Nashville or BUST!

The day is quickly approaching. It's Tuesday, two days before we leave for Nashville, and my heart is racing. Much like the last time we recorded (which "The Zod Archives" were birthed) I feel like I'm on the edge of something bigger than me. In this moment there's a ton of things running through my mind, so many emotions flooding me. Being frozen with fear has never been an option for me in any aspect of my life, so I literally am annoyed when any trace of that thought process enters my mind. Yet the anticipation of it all is welled up within me and feels as if it is going to explode! Last year I rose to the occasion. Can I do that once again? I'm not content with what I did last year anymore. Can I rise above what Kaci and I did on "The Zod Archives"? Only time will tell for sure but I can certainly tell you that what comforts me is this emotional angst\anticipation that is welling up inside of me. Sounds crazy, I know! However, it's how I've always operated and when this churning inside of me picks up I know the next step is the unbelievable.
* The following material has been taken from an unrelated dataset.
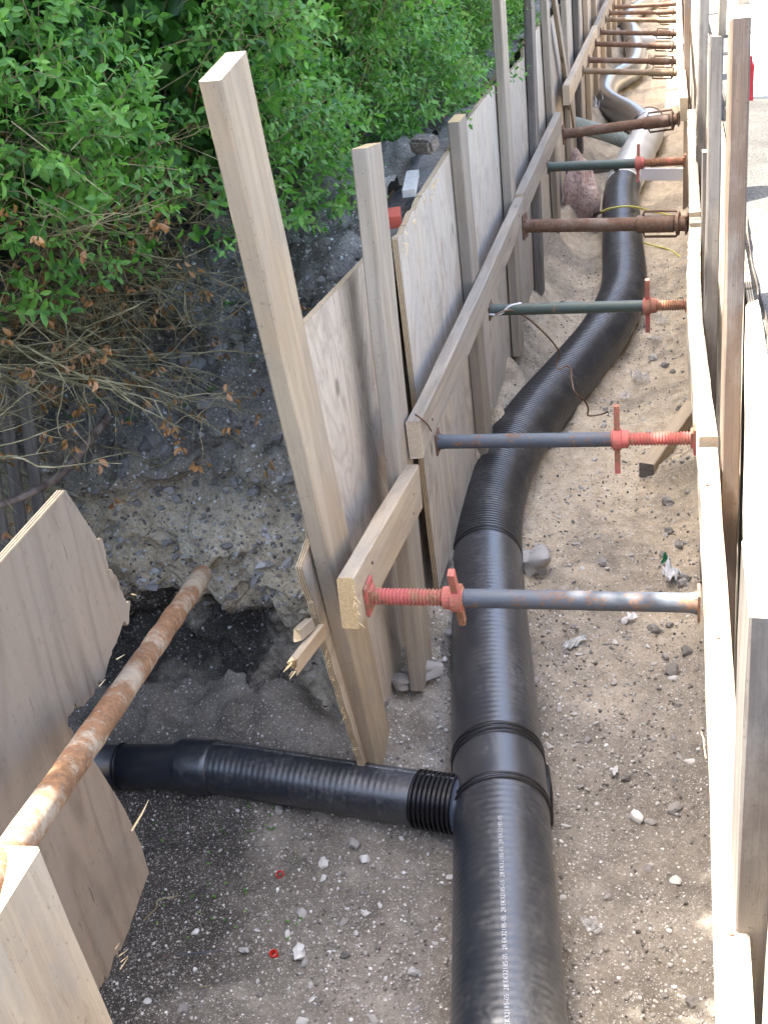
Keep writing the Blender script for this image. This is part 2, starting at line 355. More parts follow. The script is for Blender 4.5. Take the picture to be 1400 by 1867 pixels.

I know this post is probably a rambling mess, but it's what is going on inside of me. This volcano of emotion and anticipation to step into a place that I was created to be in. Kaci can attest to this, I'll be a wreck until the moment I step foot into Zodlounge Music Production...however, once I cross that threshold I will be in the zone. I will be in a place and a form that only a few will ever know in life...I'll step into the role that I play in this world, the place I was made to be.

Thanks again for taking this journey with us and helping to make our dreams come true! Y'all ROCK!